Some records:
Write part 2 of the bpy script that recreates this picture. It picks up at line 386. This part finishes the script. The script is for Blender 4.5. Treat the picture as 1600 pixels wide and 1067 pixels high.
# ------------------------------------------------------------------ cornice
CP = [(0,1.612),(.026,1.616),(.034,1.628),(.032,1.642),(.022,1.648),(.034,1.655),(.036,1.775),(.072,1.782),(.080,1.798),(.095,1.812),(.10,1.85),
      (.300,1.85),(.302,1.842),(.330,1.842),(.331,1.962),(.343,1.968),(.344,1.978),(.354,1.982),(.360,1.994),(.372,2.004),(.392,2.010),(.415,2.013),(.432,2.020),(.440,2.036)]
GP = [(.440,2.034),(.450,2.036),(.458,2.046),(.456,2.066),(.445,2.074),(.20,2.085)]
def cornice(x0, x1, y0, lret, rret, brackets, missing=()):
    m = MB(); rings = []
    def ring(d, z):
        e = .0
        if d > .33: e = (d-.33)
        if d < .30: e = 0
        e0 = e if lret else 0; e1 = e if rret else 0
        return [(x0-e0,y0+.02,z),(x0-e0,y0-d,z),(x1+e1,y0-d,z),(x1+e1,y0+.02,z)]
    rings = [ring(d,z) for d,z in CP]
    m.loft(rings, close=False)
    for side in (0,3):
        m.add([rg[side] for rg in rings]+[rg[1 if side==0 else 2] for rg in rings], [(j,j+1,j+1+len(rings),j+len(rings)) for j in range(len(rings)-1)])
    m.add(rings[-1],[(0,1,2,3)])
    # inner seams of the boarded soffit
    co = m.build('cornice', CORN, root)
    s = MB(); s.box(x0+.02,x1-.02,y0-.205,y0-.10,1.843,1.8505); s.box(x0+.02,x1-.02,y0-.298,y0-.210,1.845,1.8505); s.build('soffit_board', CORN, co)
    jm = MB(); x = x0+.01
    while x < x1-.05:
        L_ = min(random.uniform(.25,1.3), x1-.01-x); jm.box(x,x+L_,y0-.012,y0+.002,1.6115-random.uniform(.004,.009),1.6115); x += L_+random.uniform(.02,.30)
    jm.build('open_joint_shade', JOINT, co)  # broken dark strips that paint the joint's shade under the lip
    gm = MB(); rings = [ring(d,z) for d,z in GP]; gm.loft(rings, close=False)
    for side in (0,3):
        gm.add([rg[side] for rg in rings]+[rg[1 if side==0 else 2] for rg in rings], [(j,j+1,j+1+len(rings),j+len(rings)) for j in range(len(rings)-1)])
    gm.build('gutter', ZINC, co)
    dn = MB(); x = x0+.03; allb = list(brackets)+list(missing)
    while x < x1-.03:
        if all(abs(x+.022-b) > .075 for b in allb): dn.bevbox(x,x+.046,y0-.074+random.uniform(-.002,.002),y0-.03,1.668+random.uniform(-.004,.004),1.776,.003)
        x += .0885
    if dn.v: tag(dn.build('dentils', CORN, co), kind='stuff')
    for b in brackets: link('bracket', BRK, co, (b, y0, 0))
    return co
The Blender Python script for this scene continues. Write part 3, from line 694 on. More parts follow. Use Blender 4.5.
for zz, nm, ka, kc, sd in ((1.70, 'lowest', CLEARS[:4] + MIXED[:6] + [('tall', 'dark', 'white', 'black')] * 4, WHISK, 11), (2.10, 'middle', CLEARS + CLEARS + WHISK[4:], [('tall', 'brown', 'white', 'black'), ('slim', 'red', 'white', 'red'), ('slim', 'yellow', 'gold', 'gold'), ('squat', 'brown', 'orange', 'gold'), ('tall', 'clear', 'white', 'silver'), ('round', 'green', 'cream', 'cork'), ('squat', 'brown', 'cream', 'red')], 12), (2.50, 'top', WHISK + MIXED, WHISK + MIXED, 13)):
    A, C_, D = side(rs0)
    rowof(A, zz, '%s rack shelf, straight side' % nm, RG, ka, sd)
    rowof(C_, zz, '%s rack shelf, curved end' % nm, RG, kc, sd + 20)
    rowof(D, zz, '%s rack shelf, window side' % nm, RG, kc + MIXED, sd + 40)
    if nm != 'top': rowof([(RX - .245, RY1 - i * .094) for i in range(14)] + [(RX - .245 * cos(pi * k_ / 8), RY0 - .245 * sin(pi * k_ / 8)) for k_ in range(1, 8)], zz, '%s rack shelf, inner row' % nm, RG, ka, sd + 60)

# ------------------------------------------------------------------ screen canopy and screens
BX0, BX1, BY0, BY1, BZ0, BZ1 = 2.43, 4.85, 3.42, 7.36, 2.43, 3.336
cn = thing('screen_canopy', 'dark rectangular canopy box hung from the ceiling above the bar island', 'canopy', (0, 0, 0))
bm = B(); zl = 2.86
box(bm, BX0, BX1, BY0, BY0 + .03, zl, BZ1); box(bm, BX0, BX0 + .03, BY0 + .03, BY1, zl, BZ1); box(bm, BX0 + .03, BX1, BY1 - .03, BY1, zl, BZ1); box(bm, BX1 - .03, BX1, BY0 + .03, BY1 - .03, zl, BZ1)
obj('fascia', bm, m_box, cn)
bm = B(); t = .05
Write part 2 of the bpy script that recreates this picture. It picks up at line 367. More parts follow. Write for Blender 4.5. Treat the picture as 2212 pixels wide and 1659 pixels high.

▶ **What you are asked to do**
Repeat every entry word for word.

▶ **Answer to this exercise**
Write part 2 of the bpy script that recreates this picture. It picks up at line 386. This part finishes the script. The script is for Blender 4.5. Treat the picture as 1600 pixels wide and 1067 pixels high.
# ------------------------------------------------------------------ cornice
CP = [(0,1.612),(.026,1.616),(.034,1.628),(.032,1.642),(.022,1.648),(.034,1.655),(.036,1.775),(.072,1.782),(.080,1.798),(.095,1.812),(.10,1.85),
      (.300,1.85),(.302,1.842),(.330,1.842),(.331,1.962),(.343,1.968),(.344,1.978),(.354,1.982),(.360,1.994),(.372,2.004),(.392,2.010),(.415,2.013),(.432,2.020),(.440,2.036)]
GP = [(.440,2.034),(.450,2.036),(.458,2.046),(.456,2.066),(.445,2.074),(.20,2.085)]
def cornice(x0, x1, y0, lret, rret, brackets, missing=()):
    m = MB(); rings = []
    def ring(d, z):
        e = .0
        if d > .33: e = (d-.33)
        if d < .30: e = 0
        e0 = e if lret else 0; e1 = e if rret else 0
        return [(x0-e0,y0+.02,z),(x0-e0,y0-d,z),(x1+e1,y0-d,z),(x1+e1,y0+.02,z)]
    rings = [ring(d,z) for d,z in CP]
    m.loft(rings, close=False)
    for side in (0,3):
        m.add([rg[side] for rg in rings]+[rg[1 if side==0 else 2] for rg in rings], [(j,j+1,j+1+len(rings),j+len(rings)) for j in range(len(rings)-1)])
    m.add(rings[-1],[(0,1,2,3)])
    # inner seams of the boarded soffit
    co = m.build('cornice', CORN, root)
    s = MB(); s.box(x0+.02,x1-.02,y0-.205,y0-.10,1.843,1.8505); s.box(x0+.02,x1-.02,y0-.298,y0-.210,1.845,1.8505); s.build('soffit_board', CORN, co)
    jm = MB(); x = x0+.01
    while x < x1-.05:
        L_ = min(random.uniform(.25,1.3), x1-.01-x); jm.box(x,x+L_,y0-.012,y0+.002,1.6115-random.uniform(.004,.009),1.6115); x += L_+random.uniform(.02,.30)
    jm.build('open_joint_shade', JOINT, co)  # broken dark strips that paint the joint's shade under the lip
    gm = MB(); rings = [ring(d,z) for d,z in GP]; gm.loft(rings, close=False)
    for side in (0,3):
        gm.add([rg[side] for rg in rings]+[rg[1 if side==0 else 2] for rg in rings], [(j,j+1,j+1+len(rings),j+len(rings)) for j in range(len(rings)-1)])
    gm.build('gutter', ZINC, co)
    dn = MB(); x = x0+.03; allb = list(brackets)+list(missing)
    while x < x1-.03:
        if all(abs(x+.022-b) > .075 for b in allb): dn.bevbox(x,x+.046,y0-.074+random.uniform(-.002,.002),y0-.03,1.668+random.uniform(-.004,.004),1.776,.003)
        x += .0885
    if dn.v: tag(dn.build('dentils', CORN, co), kind='stuff')
    for b in brackets: link('bracket', BRK, co, (b, y0, 0))
    return co
The Blender Python script for this scene continues. Write part 3, from line 694 on. More parts follow. Use Blender 4.5.
for zz, nm, ka, kc, sd in ((1.70, 'lowest', CLEARS[:4] + MIXED[:6] + [('tall', 'dark', 'white', 'black')] * 4, WHISK, 11), (2.10, 'middle', CLEARS + CLEARS + WHISK[4:], [('tall', 'brown', 'white', 'black'), ('slim', 'red', 'white', 'red'), ('slim', 'yellow', 'gold', 'gold'), ('squat', 'brown', 'orange', 'gold'), ('tall', 'clear', 'white', 'silver'), ('round', 'green', 'cream', 'cork'), ('squat', 'brown', 'cream', 'red')], 12), (2.50, 'top', WHISK + MIXED, WHISK + MIXED, 13)):
    A, C_, D = side(rs0)
    rowof(A, zz, '%s rack shelf, straight side' % nm, RG, ka, sd)
    rowof(C_, zz, '%s rack shelf, curved end' % nm, RG, kc, sd + 20)
    rowof(D, zz, '%s rack shelf, window side' % nm, RG, kc + MIXED, sd + 40)
    if nm != 'top': rowof([(RX - .245, RY1 - i * .094) for i in range(14)] + [(RX - .245 * cos(pi * k_ / 8), RY0 - .245 * sin(pi * k_ / 8)) for k_ in range(1, 8)], zz, '%s rack shelf, inner row' % nm, RG, ka, sd + 60)

# ------------------------------------------------------------------ screen canopy and screens
BX0, BX1, BY0, BY1, BZ0, BZ1 = 2.43, 4.85, 3.42, 7.36, 2.43, 3.336
cn = thing('screen_canopy', 'dark rectangular canopy box hung from the ceiling above the bar island', 'canopy', (0, 0, 0))
bm = B(); zl = 2.86
box(bm, BX0, BX1, BY0, BY0 + .03, zl, BZ1); box(bm, BX0, BX0 + .03, BY0 + .03, BY1, zl, BZ1); box(bm, BX0 + .03, BX1, BY1 - .03, BY1, zl, BZ1); box(bm, BX1 - .03, BX1, BY0 + .03, BY1 - .03, zl, BZ1)
obj('fascia', bm, m_box, cn)
bm = B(); t = .05
Write part 2 of the bpy script that recreates this picture. It picks up at line 367. More parts follow. Write for Blender 4.5. Treat the picture as 2212 pixels wide and 1659 pixels high.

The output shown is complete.